Baldwin, 39, won out over five other local nominees, including fellow finalist Ann Shuler. Both lawyers interviewed with the governor on August 29.

Baldwin said he was "excited and humbled" when he received the governor’s call Thursday morning.

"I’m really looking forward to working for the people of Hall County in this new capacity as state court judge," Baldwin said.

Baldwin’s swearing-in has not yet been scheduled. Under Georgia law, his chief assistant solicitor, Jennifer Scalia, would assume the duties of interim Solicitor-General for Hall County at the time Baldwin is sworn in.

Baldwin was considered the front-runner for the new judgeship, which was created by an act of the state legislature this year after a study determined that judges Charles Wynne and B.E. Roberts carried the caseload of 3.7 judges.
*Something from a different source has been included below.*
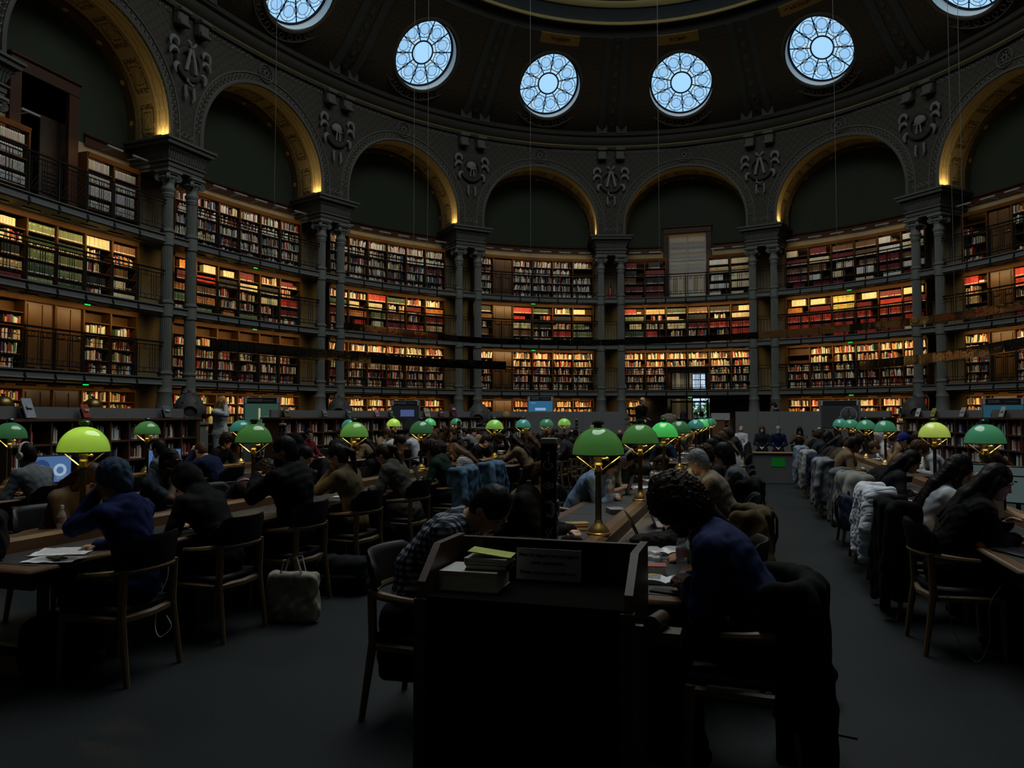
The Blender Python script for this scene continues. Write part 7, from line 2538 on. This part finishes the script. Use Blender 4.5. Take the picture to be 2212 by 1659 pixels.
# crumpled plastic
g = SDF((-.25, -.18, 0), (.25, .18, .12), .008); g.box((0, 0, .022), (.19, .12, .02), None, .015); g.wrinkle(.010, .05, 5)
o_ = g.mesh('plastic_wrap', mat('crumpled_clear_plastic', (.55, .58, .62), .15, alpha=.6)); o_.location = (-.70, 4.78, .764); tag(o_, 'crumpled clear plastic over white sheets beside the big lamp', 'plastic bag')
g = SDF((-.25, -.18, 0), (.25, .18, .2), .010); g.ell((0, 0, .05), (.2, .09, .05)); g.cap((-.15, 0, .06), (.15, .05, .08), .03); g.wrinkle(.006, .06, 8)
o_ = g.mesh('pencil_case', cloth('darkcase', (.02, .02, .022))); o_.location = (-.58, 5.3, .757); o_.rotation_euler = (0, 0, .5); tag(o_, 'dark soft pouch beside the black laptop', 'pouch')
g = SDF((-.12, -.12, 0), (.12, .12, .2), .008); g.ell((0, 0, .045), (.085, .05, .045)); g.wrinkle(.004, .05, 3)
o_ = g.mesh('pencil_case', cloth('darkcase', (.02, .02, .022))); o_.location = (-.98 + .12, 5.05, .757); o_.location = (-1.14, 5.12, .757); tag(o_, 'small black pouch beside the big lamp base', 'pouch')
cup = MB(); cup.lathe([(0, 0), (.032, 0), (.042, .11), (.044, .11), (.044, .115), (0, .112)], 20); o_ = cup.obj('cup', mat('white_cup', (.45, .44, .42), .5), None, loc=(-4.3, 6.95, .757)); tag(o_, 'white paper cup beside the khaki jacket', 'cup')

# --- coats over chairs
def draped(x, y, face, col, label, L=.42, name='jacket', m=None, w=.27, sleeves=True, seed=1, puff=0.0, top=.93, hood=False, h=.012):
    r = thing(name, label, 'jacket', (x, y, 0), -PI / 2 * face, 'coats hung over chair backs')
    g = SDF((-.50, -.62, .02), (.50, .02, 1.12), h)
    th = .022 + puff
    pts = [(-w, -.16), (-w * .86, -.27), (-w * .5, -.335), (0, -.36), (w * .5, -.335), (w * .86, -.27), (w, -.16)]
    for (a, b) in zip(pts[:-1], pts[1:]):
        c = V3((a[0] + b[0]) / 2, (a[1] + b[1]) / 2, 0); d = V3(b[0] - a[0], b[1] - a[1], 0); ln = np.linalg.norm(d); u = d / ln
        n_ = np.cross(V3(0, 0, 1), u)
        R = np.stack([u, n_, V3(0, 0, 1)], 1)
        g.box(c + V3(0, -.02, top - L / 2), (ln / 2 + .03, th, L / 2), R, th * .9, k=.03)
        g.box(c + V3(0, .055, top - .11), (ln / 2 + .02, th * .8, .11), R, th * .7, k=.03)
        g.cap(V3(a[0], a[1] + .02, top - .01), V3(b[0], b[1] + .02, top - .01), .045 + puff, k=.03)
    if sleeves:
        for s in (-1, 1):
            g.cap((s * w * .9, -.30, top - .06), (s * (w + .04), -.36, top - L * .62), .055 + puff, .045 + puff, k=.03)
            g.cap((s * (w + .04), -.36, top - L * .62), (s * (w - .02), -.37, max(.08, top - L - .06)), .045 + puff, .04 + puff, k=.02)
    if hood: g.ell((0, -.30, top - .02), (.20, .15, .14), k=.05); g.ell((0, -.30, top + .09), (.12, .09, .08), k=.03, mode='sub')
    g.wrinkle(.0055, .13, seed)
    g.mesh('cloth', m or cloth('coat%02d%02d%02d' % tuple(int(v * 99) for v in col), col), r)
    return r


def _quilt(nt, b):
    x, y, z = coords(nt, 'Object')
    a = (((x + z) / .085).fr() - .5).ab(); c = (((x - z) / .085).fr() - .5).ab()
    hgt = a.mn(c)
    hgt = ((hgt * -1.0 + .5) * 2.0); hgt = (hgt * hgt * -1.0 + 1.0)
    bp = nt.nodes.new('ShaderNodeBump'); bp.inputs['Strength'].default_value = 1.0; bp.inputs['Distance'].default_value = .007
    nt.links.new(hgt.o, bp.inputs['Height']); nt.links.new(bp.outputs['Normal'], b.inputs['Normal'])


M_quilt = mat('white_quilted_nylon', (.72, .75, .82), .5, fn=_quilt)
M_denim = mat('cloth_denim', (.085, .155, .24), .85, noise=.35, nscale=30)
cx1, cx2, cx3 = TX[1] + OFF, TX[2] - OFF, TX[2] + OFF
rx = TX[3] - OFF
draped(rx, 8.25, 1, (0, 0, 0), 'white quilted jacket over the chair behind the striped reader', .56, m=M_quilt, puff=.02, seed=3)
draped(rx, 7.15, 1, (.010, .010, .011), 'black coat over the chair of the white tee shirt woman', .78, seed=4, w=.28)
draped(rx, 9.6, 1, (.36, .35, .32), 'pale puffy coat with a hood over a chair of the right-hand table', .44, puff=.035, seed=5, hood=True)
draped(rx, 10.8, 1, (.20, .21, .22), 'grey jacket over the last chair of the near right-hand table', .6, seed=6)
draped(rx, sy(12.8, 8)[0], 1, (.30, .31, .32), 'pale grey jacket over the first chair of the far right-hand table', .66, seed=7)
draped(rx, sy(12.8, 8)[1], 1, (.03, .04, .08), 'navy jacket over the second chair of the far right-hand table', .4, seed=8)
draped(rx, sy(12.8, 8)[3], 1, (.38, .39, .38), 'off white jacket over the fourth chair of the far right-hand table', .66, seed=9)
draped(rx, sy(12.8, 8)[5], 1, (.28, .33, .40), 'pale blue coat over the sixth chair of the far right-hand table', .7, seed=10)
draped(cx1, 9.85, -1, (0, 0, 0), 'blue denim jacket over the chair of the green hoodie', .62, m=M_denim, seed=11)
draped(cx1, 11.05, -1, (0, 0, 0), 'blue denim jacket with a collar over the chair of the striped reader', .55, m=M_denim, seed=12)
draped(cx2, 7.0, 1, (.19, .175, .145), 'beige jacket over the empty chair of the central table', .5, seed=13)
draped(cx3 + .17, 3.88, -1, (.008, .008, .009), 'long black coat over the chair of the curly haired man', .76, seed=14, w=.27, top=.88)
draped(cx3, 6.1, -1, (.15, .115, .065), 'brown beige jacket over the third chair behind the green sweatshirt', .5, seed=15)
draped(cx3, 8.85, -1, (.012, .012, .014), 'black hooded jacket over the chair of the reader in grey', .5, seed=16)

# --- bags
def bag(x, y, z, rz, size, col, label, name='backpack', cat='bag', straps=True, seed=1, lie=False, pocket=True, m=None, sag=.5):
    r = thing(name, label, cat, (x, y, z), rz)
    w, d, h = size
    g = SDF((-w * .8, -d * .9, -.01), (w * .8, d * .9, h * 1.2), .011)
    g.box((0, 0, h * .48), (w / 2, d / 2, h * .47), None, min(d, w, h) * .32, k=.03)
    g.ell((0, 0, h * .28), (w * .53, d * .56, h * .27), k=.05)
    g.wrinkle(.006, .10, seed)
    g.cut(V3(0, 0, .003), V3(0, 0, -1))
    cm_ = m or cloth('bag%02d%02d%02d' % tuple(int(v * 99) for v in col), col, noise=.2)
    g.mesh('bag_body', cm_, r)
    if pocket:
        g = SDF((-w * .6, -d * 1.1, 0), (w * .6, 0, h), .010); g.box((0, -d * .5, h * .30), (w * .36, d * .14, h * .22), None, .03); g.wrinkle(.004, .07, seed + 3); g.mesh('pocket', cm_, r)
    if straps:
        for s in (-1, 1):
            t = MB(); t.tube([(s * w * .22, d * .42, h * .92), (s * w * .28, d * .72, h * .70), (s * w * .30, d * .70, h * .35), (s * w * .30, d * .48, h * .10)], .022, 6, flat=.4); t.obj('strap', M_blkup, r)
        t = MB(); t.tube([(-.05, .0, h * .93), (-.03, .0, h * 1.03), (.03, .0, h * 1.03), (.05, .0, h * .93)], .009, 6); t.obj('handle', M_blkup, r)
    return r
bp_ = bag(.40, 5.25, 0, 1.1, (.32, .20, .48), (.017, .020, .025), 'dark blue grey backpack lying on the aisle floor by the long black coat', seed=2)
bp_.rotation_euler = (1.42, .10, -.95); bp_.location = (.42, 4.98, .115)
bag(cx3 + .36, 7.75, .36, -PI / 2, (.30, .18, .44), (.22, .012, .02), 'red and black backpack hung on the chair of the masked reader', seed=3)
bag(-1.80, 3.92, .20, .2, (.30, .16, .44), (.008, .008, .009), 'black shoulder bag hanging from the plaid reader\'s chair', seed=4, straps=True, pocket=False)
bag(-4.55, 3.55, .757, .6, (.34, .22, .34), (.012, .013, .015), 'black backpack on the corner of the lime-lamp table', seed=5)
bag(-4.35, 3.95, 0, .4, (.36, .26, .36), (.016, .014, .013), 'dark bag on the floor under the corner of the lime-lamp table', seed=6)
bag(-3.62, 6.45, 0, .1, (.50, .26, .36), (.022, .026, .032), 'black holdall on the floor below the broad man\'s chair', name='holdall', seed=7, straps=False)
bag(-4.0, 8.1, 0, .1, (.30, .2, .42), (.014, .014, .016), 'dark backpack on the floor under the olive coat', seed=9)
bag(rx - .38, 9.0, .42, PI / 2, (.32, .18, .40), (.07, .09, .14), 'patterned blue backpack hung behind the striped reader', seed=8, m=cloth('bandana', (.06, .075, .12), noise=1.0, nscale=35))
tb = bag(-3.50, 5.42, 0, .15, (.42, .14, .42), (.36, .34, .29), 'cream cotton tote bag standing between the second and third chairs', name='tote_bag', straps=False, seed=10, pocket=False)
for s in (-1, 1):
    t = MB(); t.tube([(-.10, s * .04, .35), (-.06, s * .05, .50), (.05, s * .05, .52), (.10, s * .04, .35)], .014, 6, flat=.3); t.obj('handle', cloth('bag353328', (.36, .34, .29)), tb)
# white charging cable down the side of the near table
cb_ = MB(); cb_.tube([tuple(p) for p in catmull([(-4.30, 4.62, .765), (-4.05, 4.50, .762), (-3.93, 4.47, .74), (-3.88, 4.45, .55), (-3.90, 4.40, .40), (-3.92, 4.38, .22), (-3.86, 4.36, .14), (-3.80, 4.40, .20), (-3.86, 4.42, .27)], 8)], .0035, 6)
tag(cb_.obj('charging_cable', mat('white_cable', (.42, .42, .42), .5)), 'white charging cable hanging from the laptop on the lime-lamp table', 'cable')
cb_ = MB(); cb_.tube([tuple(p) for p in catmull([(1.72, 5.75, .70), (1.52, 5.72, .45), (1.50, 5.70, .20), (1.42, 5.72, .05), (1.30, 5.75, .25), (1.28, 5.78, .50)], 8)], .003, 6)
tag(cb_.obj('charging_cable', mat('grey_cable', (.10, .10, .10), .5)), 'grey cable looping under the right-hand table', 'cable')
pn = MB(); pn.tube([(0, 0, .006), (.12, -.03, .006)], .005, 8); o_ = pn.obj('pen', M_black, None, loc=(.41, 4.35, 0)); tag(o_, 'black pen with a pale tip lying on the right aisle floor', 'pen')
# grey desk with a green notice at the far end of the right aisle
gd_ = thing('low_counter', 'grey low counter with a green notice at the end of the right aisle', 'counter', (.62, 19.9, 0), .05)
b = MB(); b.box((0, 0, .36), (1.1, .5, .72), bev=.01); b.obj('counter_body', M_grey, gd_)
b = MB(); b.box((0, 0, .735), (1.16, .56, .03), bev=.006); b.obj('counter_top', mat('counter_wood', (.20, .12, .06), .5), gd_)
b = MB(); b.box((.12, -.254, .52), (.32, .006, .22)); b.obj('green_notice', mat('green_notice_sheet', (.02, .40, .05), .6), gd_, smooth=False)
# lectern beside the partition gap
lc = thing('lectern', 'brown wooden lectern with white notices at the partition gap', 'lectern', (-.75, 26.3, 0), -.1)
b = MB(); b.box((0, 0, .75), (.55, .45, 1.5), bev=.01); b.obj('lectern_body', mat('lectern_wood', (.16, .07, .03), .5), lc)
for i in (0, 1):
    b = MB(); b.box((-.16 + i * .3, -.24, 1.62), (.30, .01, .22)); b.obj('notice', M_signp, lc, smooth=False)
fe = thing('fire_extinguisher', 'red fire extinguisher between the columns of the upper gallery', 'extinguisher', ov(-.5, .25, 7.15), 0)
b = MB(); b.lathe([(0, 0), (.09, 0), (.09, .42), (.05, .50), (.03, .54), (0, .54)], 16); b.obj('cylinder', mat('extinguisher_red', (.25, .015, .012), .4), fe)
b = MB(); b.tube([(0, 0, .54), (0, 0, .60), (.08, 0, .64)], .015, 6); b.tube([(0, 0, .58), (.11, 0, .52), (.11, 0, .2)], .012, 6); b.obj('valve', M_black, fe)
mass_object('shelved_books', 'countless books filling the farther shelves of the galleries and low bookcases')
State court judges hear misdemeanor criminal and civil cases, including the majority of traffic offenses, DUIs and domestic violence cases in Hall County. There was a 47 percent increase in Hall County criminal and traffic cases between 2005 and 2007, with more than 17,000 traffic cases last year and more than 8,000 misdemeanor criminal cases.

Hall County is funding the new judgeship’s costs of $320,000, which includes $157,000 for the judge’s salary. The post is expected to pay for itself through court revenues from fines and fees paid by defendants. Last year the court took in $3.4 million for the county’s general fund.

Baldwin, a graduate of Florida State University and Emory School of Law, has worked for 10 years in the solicitor’s office, the last four as the elected solicitor-general. He ran for solicitor as a Republican. State court judge is a non-partisan post.

Baldwin said he’s enjoyed helping people during his past 10 years as a prosecutor.

"As state court judge, I will get more opportunities to help, by hearing both criminal and civil cases," Baldwin said. "It’s a new and exciting challenge for me professionally."

The appointment will last through 2010, when Baldwin will stand for election by Hall County voters.

This year Wynne, the chief state court judge, faces opposition in his re-election bid from local attorney Sonny Sikes.

Baldwin’s appointment opens up another political race for solicitor-general, the county’s top prosecutor of misdemeanors. Perdue will appoint a successor at some time in the future, with that person later standing for election. Several local attorneys are believed to be interested in the job.